We see every day in our news and on social media that the fight to remember and preserve Black History as American History continues. There are leaders today in parts of the country who act upon bold cowardice trying to disrupt this uplifting momentum. Book banning, voter intimidation and disenfranchisement, union busting, suppression of ideas being taught in schools. These are age-old tactics that have been used over, and over, and over again, yet the will of all of us are bound to overtake them, beginning with acknowledging truth.  

Ms. Nikole Hannah- Jones is a 2020 Pulitzer Prize winner and journalist who contributed to the New York Times 1619 Project, which was named for the year that slavery began in the colonies that would become the United States. The Board of Trustees for the University of North Carolina denied the journalism department’s recommendation to grant her tenure, leading many to see this as a direct response to her work on the 1619 Project. Last week, I had the privilege to hear her remarks to a group of community college educators and was reminded of the power of self-reflection and of moving to action. There are two memorable points that she made: 1) the movement for anti-Critical Race Theory work is a movement towards anti-history and anti-truth and 2) as bridges to ancestral knowledge it will take a daily commitment from each one of us to change a 400-year system of oppression and anti-blackness.  
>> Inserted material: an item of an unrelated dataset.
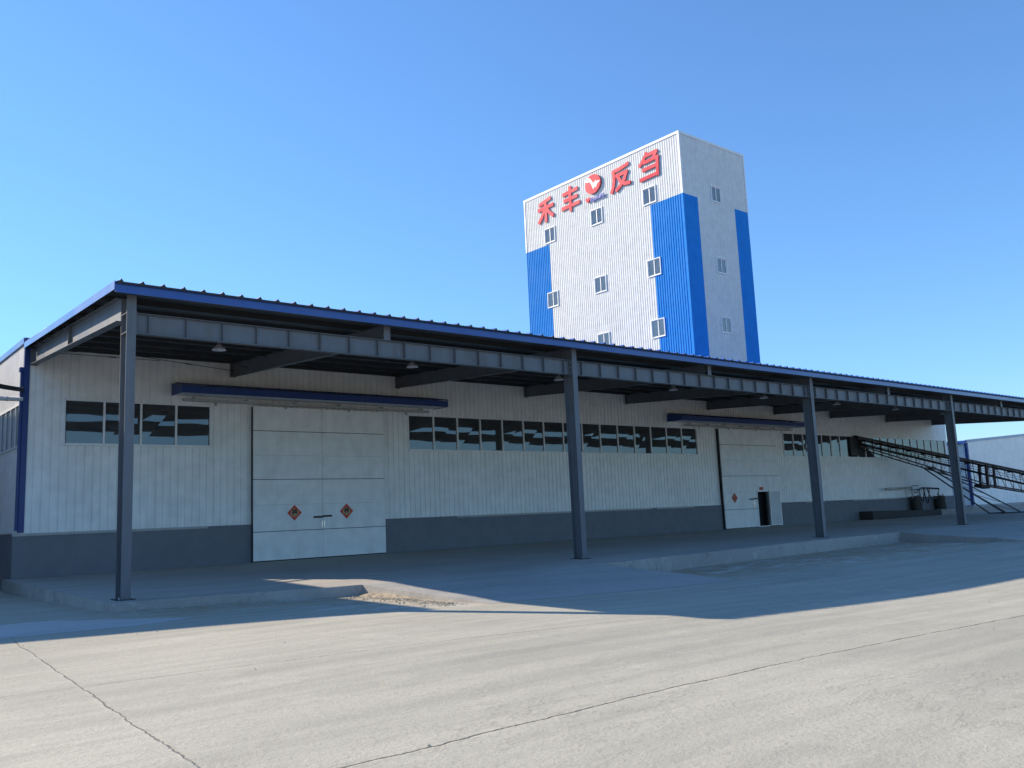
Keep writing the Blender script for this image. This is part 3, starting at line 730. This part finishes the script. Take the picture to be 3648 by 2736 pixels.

We are doing our part as a College to be a place where Black History is American History. It is a crucial part of our mission to represent all our histories. That is why we continue to tell these stories and keep these ideas alive.  

I hope you are able to take time to remember the vibrant history of Black Americans over the course of this month, and over the course of the semester. Our colleague, Ramona Butler sends out daily examples of Black Americans for us to know and celebrate.

Please join the Black History Month Kick-Off today at 12:20 – 1:20 pm in the Student Lounge or Via Zoom.